SHORT EXERCISE ▸ Every line holding the string "picture" should be gathered.

(begin)

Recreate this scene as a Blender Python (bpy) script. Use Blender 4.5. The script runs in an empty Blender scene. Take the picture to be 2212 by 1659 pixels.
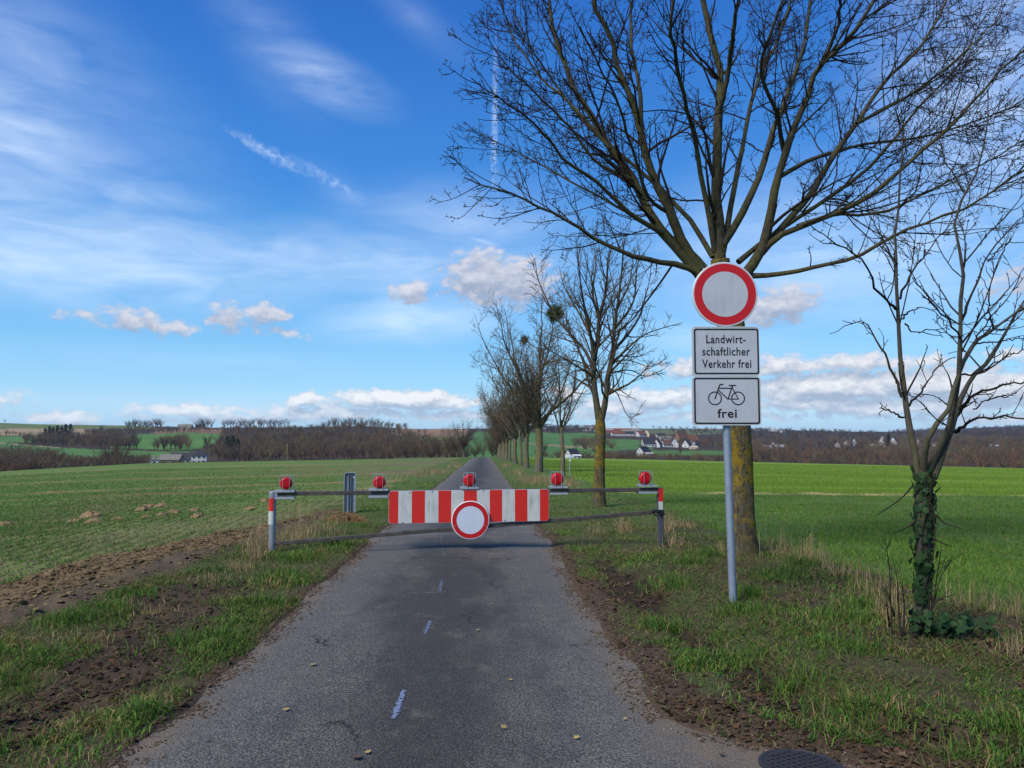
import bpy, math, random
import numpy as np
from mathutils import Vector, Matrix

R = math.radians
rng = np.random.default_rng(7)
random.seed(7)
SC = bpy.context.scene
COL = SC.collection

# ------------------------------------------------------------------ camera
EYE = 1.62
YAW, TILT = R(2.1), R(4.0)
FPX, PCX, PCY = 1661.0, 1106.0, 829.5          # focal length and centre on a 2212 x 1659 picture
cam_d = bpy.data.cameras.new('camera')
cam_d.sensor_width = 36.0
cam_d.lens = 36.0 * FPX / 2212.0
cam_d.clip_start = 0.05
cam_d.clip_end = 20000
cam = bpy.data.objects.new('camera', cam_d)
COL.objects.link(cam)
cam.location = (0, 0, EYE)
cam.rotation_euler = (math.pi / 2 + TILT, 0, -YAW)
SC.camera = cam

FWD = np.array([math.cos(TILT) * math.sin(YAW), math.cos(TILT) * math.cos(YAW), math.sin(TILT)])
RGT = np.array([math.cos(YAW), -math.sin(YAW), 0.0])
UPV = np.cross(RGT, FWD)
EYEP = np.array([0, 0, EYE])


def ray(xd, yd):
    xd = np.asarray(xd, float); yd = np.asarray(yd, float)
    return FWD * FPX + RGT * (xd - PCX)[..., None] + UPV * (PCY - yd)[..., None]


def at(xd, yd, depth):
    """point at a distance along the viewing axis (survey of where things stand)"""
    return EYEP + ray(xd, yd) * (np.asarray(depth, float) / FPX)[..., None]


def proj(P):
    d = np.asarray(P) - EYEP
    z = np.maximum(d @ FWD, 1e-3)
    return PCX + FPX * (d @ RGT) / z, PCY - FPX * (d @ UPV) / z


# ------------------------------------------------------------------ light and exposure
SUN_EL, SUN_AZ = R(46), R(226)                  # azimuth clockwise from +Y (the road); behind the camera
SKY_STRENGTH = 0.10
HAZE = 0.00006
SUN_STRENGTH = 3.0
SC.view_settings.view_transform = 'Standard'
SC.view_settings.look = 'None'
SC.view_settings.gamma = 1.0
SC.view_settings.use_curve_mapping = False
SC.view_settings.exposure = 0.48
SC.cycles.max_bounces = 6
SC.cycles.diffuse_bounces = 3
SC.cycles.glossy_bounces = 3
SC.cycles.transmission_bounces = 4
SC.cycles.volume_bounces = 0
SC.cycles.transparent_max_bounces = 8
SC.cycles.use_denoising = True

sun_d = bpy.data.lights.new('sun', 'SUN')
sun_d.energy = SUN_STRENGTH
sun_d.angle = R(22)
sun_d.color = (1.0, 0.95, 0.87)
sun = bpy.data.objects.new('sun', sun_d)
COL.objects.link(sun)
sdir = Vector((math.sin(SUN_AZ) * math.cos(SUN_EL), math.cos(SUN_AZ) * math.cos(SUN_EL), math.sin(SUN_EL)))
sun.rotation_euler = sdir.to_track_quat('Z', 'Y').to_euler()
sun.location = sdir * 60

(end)

RESULT OF THE EXERCISE ▸
Recreate this scene as a Blender Python (bpy) script. Use Blender 4.5. The script runs in an empty Blender scene. Take the picture to be 2212 by 1659 pixels.
FPX, PCX, PCY = 1661.0, 1106.0, 829.5          # focal length and centre on a 2212 x 1659 picture